A U.S. court denied a request Monday by Ticketmaster Online-Citysearch, Inc. (Nasdaq: TMCS) for a preliminary injunction against Tickets.com in a case that involves linking Web sites without express permission.

U.S. District Court Judge Harry L. Hupp acknowledged that Ticketmaster had other claims against Tickets.com, but set them aside for a later stage of the proceedings, Ticketmaster said.

The ruling was the second blow for Ticketmaster in the case. In March, Hupp ruled that Tickets.com had the right to link its site to Ticketmaster pages, a practice known as hyperlinking. In dismissing four of Ticketmaster's claims, Hupp said that "hyperlinking does not itself involve a violation of the Copyright Act."
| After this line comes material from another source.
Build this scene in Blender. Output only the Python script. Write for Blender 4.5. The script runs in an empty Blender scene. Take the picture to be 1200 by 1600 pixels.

In explaining his decision, Hupp compared the practice to using a library card index to get reference to particular items. "There is no deception in what is happening," he said. Ticketmaster subsequently filed an amended complaint.

'Beneficial Effect'

"We are gratified that the court once again ignored Ticketmaster's rhetoric and instead focused on the facts in a thoughtful, well-reasoned opinion that ultimately benefits consumers and protects the tremendous freedom the Internet offers," said Tickets.com president Tim Kelley, who noted that the judge found there was a "beneficial effect in the referral of customers" to Ticketmaster from the Tickets.com Web site.

Countered Ticketmaster General Counsel Brad Serwin, "This was only one motion in the course of a very long and complex lawsuit. We continue to believe that Tickets.com's 'spidering' of our Web site and deep linking without authorization are violations of our terms of use, constitute an unlawful trespass on our personal property and result in Tickets.com unfairly using our intellectual property to build its business."

Rulings Favor Plaintiffs

The ruling, said Serwin, is "in conflict" with recent decisions involving eBay (Nasdaq: EBAY) and Napster that sided with big companies in disputes over whether smaller rivals could use technology to grab information and use it on their own Web sites.

In the eBay case, a federal judge issued a preliminary injunction in May against competing auction site Bidder's Edge, saying eBay was likely to succeed at trial on its claim that its rival was trespassing when it sent automated search "bots" into eBay's site. The judge also agreed with eBay that the searches -- some 80,000 to 100,000 requests a day -- could be slowing eBay's site.

eBay sued Bidder's Edge in December after negotiations aimed at a licensing agreement collapsed.

In the Napster ruling, a judge initially sided with the Recording Industry Association of America (RIAA), ordering the controversial online music company to stop making files of copyrighted music available for download. The RIAA, which represents music publishers, says record companies and artists are entitled to royalties when their songs are accessed by others.

One day after the ruling, however, the federal appellate court in San Francisco issued a stay of the judge's decision.

That's the Ticket

Ticketmaster Online-CitySearch is a network of sites that help people locate events and entertainment in cities across the United States. The Pasadena, California-based company also operates Match.com, an online dating service.

Tickets.com, headquartered in Costa Mesa, California, provides information about and tickets to sporting and entertainment events.